Mr. Hunt, Therefore, Considered Himself Fortunate In
Having Met With A Man Who Might Be Of Great Use To Him In Any
Intercourse He Might Have With The Tribe.
This was a wandering
individual named Edward Rose, whom he had picked up somewhere on
the Missouri - one of those anomalous beings found on the
frontier, who seem to have neither kin nor country.
He had lived
some time among the Crows, so as to become acquainted with their
language and customs; and was, withal, a dogged, sullen, silent
fellow, with a sinister aspect, and more of the savage than the
civilized man in his appearance. He was engaged to serve in
general as a hunter, but as guide and interpreter when they
should reach the country of the Crows.
On the 18th of July, Mr. Hunt took up his line of march by land
from the Arickara village, leaving Mr. Lisa and Mr. Nuttall
there, where they intended to await the expected arrival of Mr.

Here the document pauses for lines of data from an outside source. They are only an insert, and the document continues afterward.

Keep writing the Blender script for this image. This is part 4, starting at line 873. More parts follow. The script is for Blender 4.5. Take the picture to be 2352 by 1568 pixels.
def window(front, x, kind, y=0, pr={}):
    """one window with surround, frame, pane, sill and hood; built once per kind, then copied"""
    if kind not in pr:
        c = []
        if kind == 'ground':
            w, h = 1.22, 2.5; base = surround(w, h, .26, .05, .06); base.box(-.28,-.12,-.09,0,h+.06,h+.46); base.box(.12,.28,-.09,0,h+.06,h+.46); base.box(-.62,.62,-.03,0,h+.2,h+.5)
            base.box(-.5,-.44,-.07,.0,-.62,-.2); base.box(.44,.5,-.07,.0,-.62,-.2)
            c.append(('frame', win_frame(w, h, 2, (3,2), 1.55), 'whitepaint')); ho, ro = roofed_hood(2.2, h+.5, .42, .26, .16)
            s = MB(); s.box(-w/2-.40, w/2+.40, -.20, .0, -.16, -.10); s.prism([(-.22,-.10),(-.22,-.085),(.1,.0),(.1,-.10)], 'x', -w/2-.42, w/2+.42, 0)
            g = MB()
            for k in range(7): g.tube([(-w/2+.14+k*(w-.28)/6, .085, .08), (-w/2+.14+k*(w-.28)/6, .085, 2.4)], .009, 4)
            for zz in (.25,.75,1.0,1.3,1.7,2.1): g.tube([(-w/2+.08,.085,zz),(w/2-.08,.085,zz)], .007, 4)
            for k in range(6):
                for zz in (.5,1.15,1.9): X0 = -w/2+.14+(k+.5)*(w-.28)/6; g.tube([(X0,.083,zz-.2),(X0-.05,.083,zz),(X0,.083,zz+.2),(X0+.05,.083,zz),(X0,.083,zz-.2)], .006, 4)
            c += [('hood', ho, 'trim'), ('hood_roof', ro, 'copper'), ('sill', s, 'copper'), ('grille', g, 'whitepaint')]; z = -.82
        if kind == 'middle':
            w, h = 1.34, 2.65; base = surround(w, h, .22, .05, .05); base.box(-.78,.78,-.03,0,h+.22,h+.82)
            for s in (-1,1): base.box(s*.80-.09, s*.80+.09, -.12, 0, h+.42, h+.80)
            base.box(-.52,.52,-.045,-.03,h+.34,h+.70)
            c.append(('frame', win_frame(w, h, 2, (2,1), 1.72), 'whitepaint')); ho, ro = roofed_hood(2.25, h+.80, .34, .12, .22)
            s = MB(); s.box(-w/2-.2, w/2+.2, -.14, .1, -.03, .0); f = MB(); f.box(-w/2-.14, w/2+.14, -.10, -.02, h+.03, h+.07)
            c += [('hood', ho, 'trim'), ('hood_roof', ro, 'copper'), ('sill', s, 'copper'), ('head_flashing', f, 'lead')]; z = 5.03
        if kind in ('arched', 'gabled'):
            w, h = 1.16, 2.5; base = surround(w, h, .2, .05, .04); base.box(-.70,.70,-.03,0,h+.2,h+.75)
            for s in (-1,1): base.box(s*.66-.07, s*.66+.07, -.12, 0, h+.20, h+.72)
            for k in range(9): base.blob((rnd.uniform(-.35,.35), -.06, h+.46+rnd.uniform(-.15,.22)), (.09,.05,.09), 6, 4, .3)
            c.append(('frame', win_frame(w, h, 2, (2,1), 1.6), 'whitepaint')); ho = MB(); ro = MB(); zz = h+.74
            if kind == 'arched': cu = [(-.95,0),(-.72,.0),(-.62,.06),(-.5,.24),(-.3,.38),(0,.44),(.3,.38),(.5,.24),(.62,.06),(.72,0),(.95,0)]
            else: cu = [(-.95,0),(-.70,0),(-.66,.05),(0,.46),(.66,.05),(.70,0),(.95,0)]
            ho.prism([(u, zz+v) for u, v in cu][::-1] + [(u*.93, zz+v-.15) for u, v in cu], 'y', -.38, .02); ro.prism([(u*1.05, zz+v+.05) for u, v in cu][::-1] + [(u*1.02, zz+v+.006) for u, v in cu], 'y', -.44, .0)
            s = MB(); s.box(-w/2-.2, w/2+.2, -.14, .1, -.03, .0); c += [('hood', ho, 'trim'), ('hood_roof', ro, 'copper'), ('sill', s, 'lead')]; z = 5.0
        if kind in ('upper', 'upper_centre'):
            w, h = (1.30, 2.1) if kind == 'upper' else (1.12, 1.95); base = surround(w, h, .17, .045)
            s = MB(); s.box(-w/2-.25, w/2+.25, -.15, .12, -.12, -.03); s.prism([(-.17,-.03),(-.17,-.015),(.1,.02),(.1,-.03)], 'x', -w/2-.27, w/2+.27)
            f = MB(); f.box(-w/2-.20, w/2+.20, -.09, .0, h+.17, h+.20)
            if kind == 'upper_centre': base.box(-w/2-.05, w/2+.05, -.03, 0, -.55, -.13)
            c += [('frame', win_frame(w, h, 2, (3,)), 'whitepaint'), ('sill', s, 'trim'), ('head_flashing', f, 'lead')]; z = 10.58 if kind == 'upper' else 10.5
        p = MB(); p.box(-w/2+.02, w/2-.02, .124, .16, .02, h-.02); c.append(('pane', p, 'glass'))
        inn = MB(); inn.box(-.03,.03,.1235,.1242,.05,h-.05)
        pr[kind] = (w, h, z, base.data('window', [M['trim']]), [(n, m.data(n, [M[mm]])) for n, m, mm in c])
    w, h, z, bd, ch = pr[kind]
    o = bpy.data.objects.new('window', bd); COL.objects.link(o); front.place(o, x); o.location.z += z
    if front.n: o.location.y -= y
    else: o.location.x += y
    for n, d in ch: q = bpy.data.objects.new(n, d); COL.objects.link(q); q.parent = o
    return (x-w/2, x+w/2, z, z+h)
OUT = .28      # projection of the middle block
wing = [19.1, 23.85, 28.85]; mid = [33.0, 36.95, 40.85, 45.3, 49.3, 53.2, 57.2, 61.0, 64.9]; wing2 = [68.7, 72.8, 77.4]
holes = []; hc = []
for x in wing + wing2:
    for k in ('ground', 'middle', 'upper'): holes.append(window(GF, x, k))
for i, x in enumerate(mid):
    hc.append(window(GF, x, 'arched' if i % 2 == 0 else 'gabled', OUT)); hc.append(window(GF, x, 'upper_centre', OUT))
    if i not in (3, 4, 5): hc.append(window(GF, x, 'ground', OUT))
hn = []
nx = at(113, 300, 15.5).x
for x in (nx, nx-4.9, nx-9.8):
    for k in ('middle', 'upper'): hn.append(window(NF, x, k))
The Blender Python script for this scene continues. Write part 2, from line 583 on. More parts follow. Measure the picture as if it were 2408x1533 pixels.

Henry from the Rocky Mountains. As to Messrs. Bradbury and
Breckenridge, they had departed some days previously, on a voyage
down the river to St. Louis, with a detachment from Mr. Lisa's
party. With all his exertions, Mr. Hunt had been unable to obtain
a sufficient number of horses for the accommodation of all his
people. His cavalcade consisted of eighty-two horses, most of
them heavily laden with Indian goods, beaver traps, ammunition,
Indian corn, corn meal and other necessaries. Each of the
partners was mounted, and a horse was allotted to the
interpreter, Pierre Dorion, for the transportation of his luggage
and his two children. His squaw, for the most part of the time,
trudged on foot, like the residue of the party; nor did any of
the men show more patience and fortitude than this resolute woman
in enduring fatigue and hardship.
The veteran trappers and voyageurs of Lisa's party shook their
heads as their comrades set out, and took leave of them as of
doomed men; and even Lisa himself gave it as his opinion, after
the travellers had departed, they would never reach the shores of
the Pacific, but would either perish with hunger in the
wilderness, or be cut off by the savages.
CHAPTER XXIII.
Summer Weather of the Prairies.- Purity of the Atmosphere-
Canadians on the March.- Sickness in the Camp.- Big River.-
Vulgar Nomenclature.- Suggestions About the Original Indian
Names.- Camp of Cheyennes.- Trade for Horses.- Character of the
Cheyennes.- Their Horsemanship.- Historical Anecdotes of the
Tribe.
THE course taken by Mr. Hunt was at first to the northwest, but
soon turned and kept generally to the southwest, to avoid the
country infested by the Blackfeet. His route took him across some
of the tributary streams of the Missouri, and over immense
prairies, bounded only by the horizon, and destitute of trees. It
was now the height of summer, and these naked plains would be
intolerable to the traveller were it not for the breezes which
swept over them during the fervor of the day, bringing with them
tempering airs from the distant mountains.